I’d not heard of this before, but this explains a lot of why my call center jobs were such BS.
We were expected to resolve networking, MS Exchange and VoIP issues in 20 minutes or less on average, which just resulted in a lot more customers having to call back because all the agents had to try and rush to a solution without time to test.
It's wildly under-taught. It explains like half of all problems in the world. Education: "teaching to the test." Economics: optimizing GDP at the expense of non-material well-being. Maximizing shareholder value by selling out employees and enshittifying your product. Software: "data-driven decision making" optimizing short -term gains over long-term because they are more measurable. That's just off the top of my head.
We don't test for false convictions, which are as good as true ones for furthering careers in prosecution and law enforcement.
We don't know if our prison population is 10% innocent or 75% despite Blackstone's ratio.
In fact, when someone isn't successfully convicted, it's assumed the suspect got off on a technicality rather than continuing the investigation to find other suspects.

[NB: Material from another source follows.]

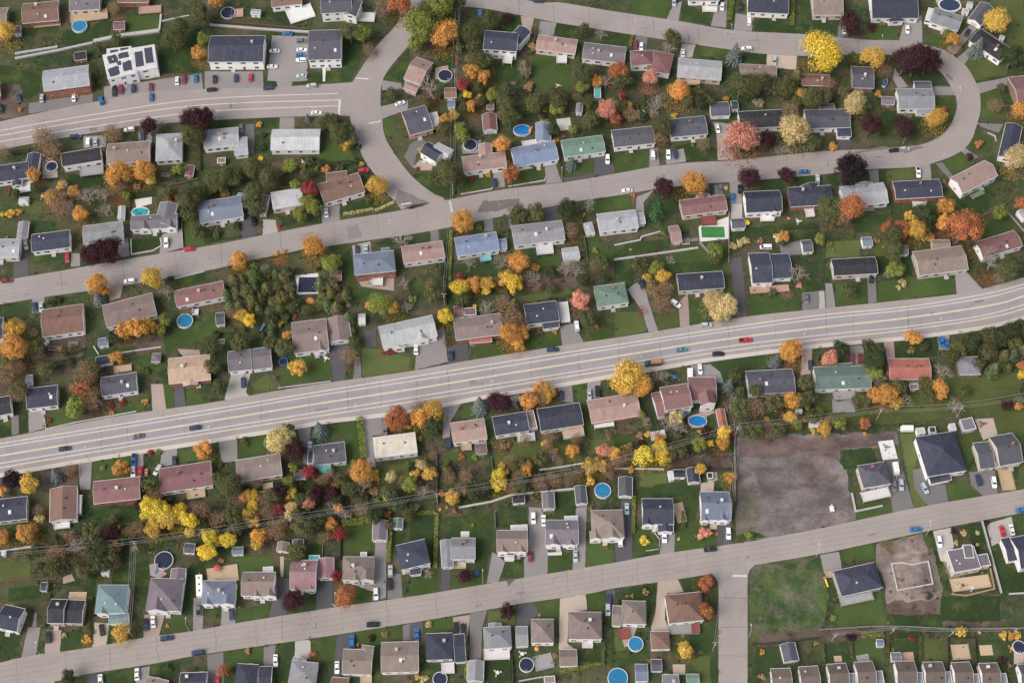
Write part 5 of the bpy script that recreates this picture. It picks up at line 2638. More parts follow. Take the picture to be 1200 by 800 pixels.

It's even better when these metrics explicitly become your yearly goals. Or department-wide metrics you have very little influence over. I sure hope all these people I don't manage happen to achieve a specific error rate this year so I get a good bonus.
God this is too real. One place I worked loved to pick odd company wide metrics too. Instead of just like "profit", 50% of our bonus would be determined by how low a % held stock was against revenue, globally... I worked in marketing. Needless to say the "bonus" did not motivate anyone.
The year before last we achieved 1% test error rate in an area, and the bosses were seriously considering having the following year's goal be 0%. Someone had to point out that if anyone had 1 error on Jan 1, we literally couldn't do anything to achieve the goal the rest of the year and may as well give up entirely.